Что ж вы хотите, - все-таки, нулевые, - первый, второй, третий. Подкатывая к десятому, сглатываешь тошнотворную слюну.
Так вон оно как, в десятом... Ведь это же оно, наступило, это то самое будущее, которое угадывалось за многозначительными и фантастическими датами, - за числами, которых и быть-то не может!
Глобальное, космическое, невозможное завтра, в котором и не чаял жить...
Однажды, когда я вырасту...
Стоп. Не надо. Ведь, когда я окончательно вырасту, кому-то уже не будет места в радужной картинке из будущего.
Кого-то не будет. Санки, со скрипом преодолевающие снежный бугор, веселый морозец, пощипывающий за щеки, запах дошкольного учреждения, уколов, зеленки, соплей, аденоидов. Наивная картинка, нарисованная цветными карандашами. Галоши с красной подкладкой.
Однажды, когда я вырасту...
Очего у мамы печальное лицо? Ах, да, когда я вырасту...
В каком году, в каком столетьи? Вы помните тринадцатый год? Тринадцатый год прошлого века? Сани, муфточки, предчувствие войны. Нечеткие снимки. Вот это прабабушка. Какая милая, верно? Соболиные брови, гладкий лоб, лукавая полуулыбка. А это дети. Эти дети, в общем, они уже давно выросли, и давно...

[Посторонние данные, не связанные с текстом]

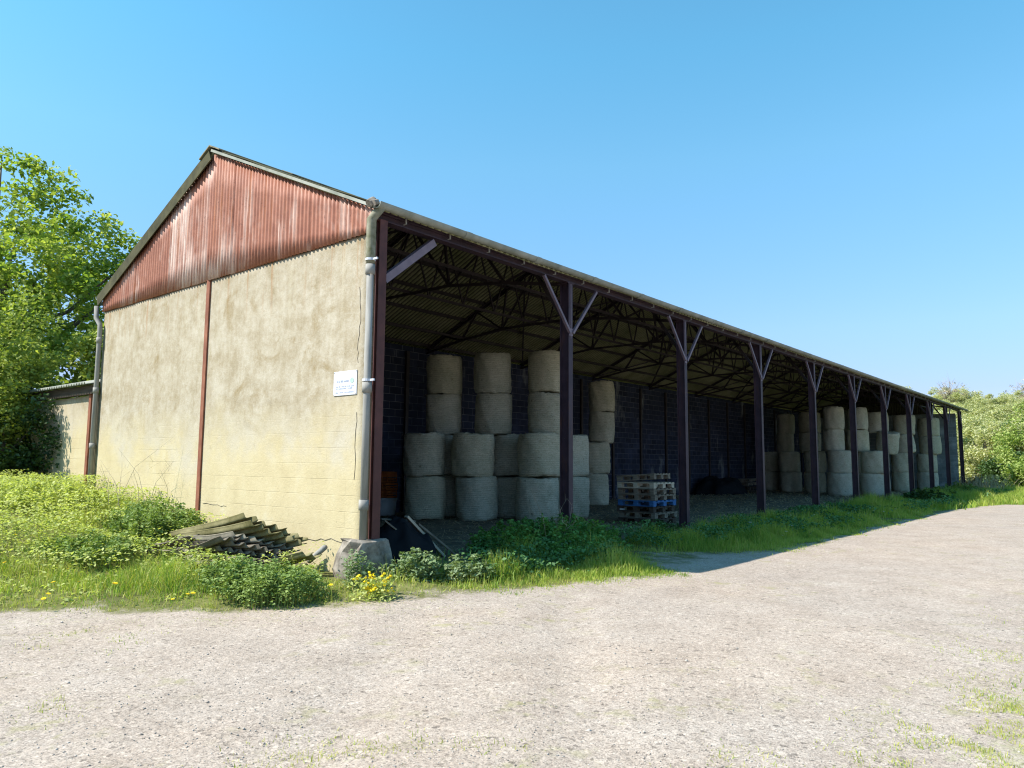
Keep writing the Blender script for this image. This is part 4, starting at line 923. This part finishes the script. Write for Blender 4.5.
# loose straw on the barn floor, pebbles on the yard
r=np.random.default_rng(8); n=26000; x=r.uniform(-8.8,.1,n); y=.4+46*r.random(n)**1.4; z=FLOOR+.03-.09*ss((x+.6)/.7)+r.uniform(-.02,.03,n); a=r.random(n)*6.28; L=r.uniform(.04,.14,n)*(1+y*.02); w=.004+.0003*y
d=np.stack([np.cos(a),np.sin(a),r.normal(size=n)*.18],1)*L[:,None]; s=np.stack([-np.sin(a)*w,np.cos(a)*w,0*a],1); p=np.stack([x,y,z],1)
v=np.stack([p-s,p+s,p+d+s,p+d-s],1).reshape(-1,3); i=np.arange(n)[:,None]*4
tag(link('loose_hay',npmesh('loose_hay',v,i+np.array([0,1,2,3]),M['straw'],4)),kind='stuff')
n=24000; r=np.random.default_rng(9); ang=R(-40)+r.uniform(-R(42),R(42),n); dd=3.6+17*r.random(n)**1.7; x=8.04+dd*np.sin(ang); y=-6.57+dd*np.cos(ang); k=(sdist(x,y)<.1)&(~barnmask(x,y))&((fbm(x*1.1+3,y*1.1)>.42)|(r.random(n)<.35)); x=x[k];y=y[k]; n=len(x)
sz=np.where(r.random(n)<.004,r.uniform(.010,.017,n),.0025+.007*r.random(n)**2.5)*(1+.012*np.hypot(x-8,y+6.6)); z=gz(x,y)+sz*.2
oct_=np.array([(1,0,0),(0,1,0),(-1,0,0),(0,-1,0),(.1,.1,.65),(0,0,-.6)]); ff=np.array([(0,1,4),(1,2,4),(2,3,4),(3,0,4),(1,0,5),(2,1,5),(3,2,5),(0,3,5)])
v=oct_[None]*sz[:,None,None]*r.uniform(.6,1.3,(n,6,3))*r.uniform(.7,1.3,(n,1,3)); a=r.random(n)*6.28; ca,sa=np.cos(a)[:,None],np.sin(a)[:,None]
v=np.stack([v[:,:,0]*ca-v[:,:,1]*sa+x[:,None],v[:,:,0]*sa+v[:,:,1]*ca+y[:,None],v[:,:,2]+z[:,None]],-1).reshape(-1,3); f=(np.arange(n)[:,None,None]*6+ff[None]).reshape(-1,3)
tag(link('gravel',npmesh('gravel',v,f,M['stone'],3)),kind='stuff')

# ------------------------------------------------------------------ light, sky, camera
SUN=Vector((-2.6,-4.05,5.1)).normalized(); el=math.asin(SUN.z); az=math.atan2(SUN.x,SUN.y)
w=bpy.data.worlds.new('World'); sc.world=w; w.use_nodes=True; nt=w.node_tree; bg=nt.nodes['Background']
sky=nt.nodes.new('ShaderNodeTexSky'); sky.sky_type='NISHITA'; sky.sun_disc=False; sky.sun_elevation=el; sky.sun_rotation=az; sky.altitude=0; sky.air_density=1.0; sky.dust_density=.4; sky.ozone_density=1.0
mx=nt.nodes.new('ShaderNodeMix'); mx.data_type='RGBA'; mx.blend_type='MULTIPLY'; mx.inputs[0].default_value=1
tc=nt.nodes.new('ShaderNodeTexCoord'); sp=nt.nodes.new('ShaderNodeSeparateXYZ'); cr=nt.nodes.new('ShaderNodeValToRGB'); nt.links.new(tc.outputs['Generated'],sp.inputs[0]); nt.links.new(sp.outputs[2],cr.inputs[0])
e=cr.color_ramp.elements
for _ in range(4): e.new(.5)
e=sorted(e,key=lambda q:q.position)
for el_,(p_,c_) in zip(e,[(0,(.52,.50,.66,1)),(.09,(.50,.53,.72,1)),(.17,(.61,.73,.90,1)),(.38,(.68,1.10,1.09,1)),(.5,(.60,1.20,1.19,1)),(1,(.58,1.2,1.2,1))]): el_.position=p_; el_.color=c_
nt.links.new(sky.outputs[0],mx.inputs[6]); nt.links.new(cr.outputs[0],mx.inputs[7]); nt.links.new(mx.outputs[2],bg.inputs[0]); bg.inputs[1].default_value=.13
L=bpy.data.lights.new('sun','SUN'); L.energy=4.9; L.angle=R(.5); L.color=(1,.925,.84); lo=bpy.data.objects.new('sun',L); COL.objects.link(lo); lo.rotation_euler=(-SUN).to_track_quat('-Z','Y').to_euler(); lo.location=(-20,-30,40)
cam=bpy.data.cameras.new('camera'); co=bpy.data.objects.new('camera',cam); COL.objects.link(co); sc.camera=co
cam.sensor_width=36; cam.lens=738.42/1024*36; cam.clip_end=5000; cam.clip_start=.05
yaw,pit,rol=-.6948,.1066,.0073
fw=Vector((math.sin(yaw)*math.cos(pit),math.cos(yaw)*math.cos(pit),math.sin(pit))); rt=Vector((math.cos(yaw),-math.sin(yaw),0)); up=rt.cross(fw)
r2=rt*math.cos(rol)+up*math.sin(rol); u2=-rt*math.sin(rol)+up*math.cos(rol)
mw=Matrix((r2,u2,-fw)).transposed().to_4x4(); mw.translation=Vector((8.0419,-6.5739,1.6)); co.matrix_world=mw
vs_=sc.view_settings; vs_.view_transform='Standard'; vs_.look='None'; vs_.exposure=.85; vs_.gamma=1; vs_.use_curve_mapping=False
sc.render.resolution_x=1024; sc.render.resolution_y=768
sc.cycles.pixel_filter_type='BLACKMAN_HARRIS'; sc.cycles.filter_width=1.15; sc.cycles.max_bounces=8; sc.cycles.diffuse_bounces=4; sc.cycles.transparent_max_bounces=8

Для кого-то оно стало окончательным прошлым, это будущее... Та самая картинка, нарисованная карандашом, - десятки, сотни, тысячи картинок, подписанных неловкой детской рукой, - мама, папа, я. Елка. Галоши. Сани.
И дата в левом нижнем углу.
Фантастическая, невозможная, непроизносимая, - то самое будущее, в котором нет меня.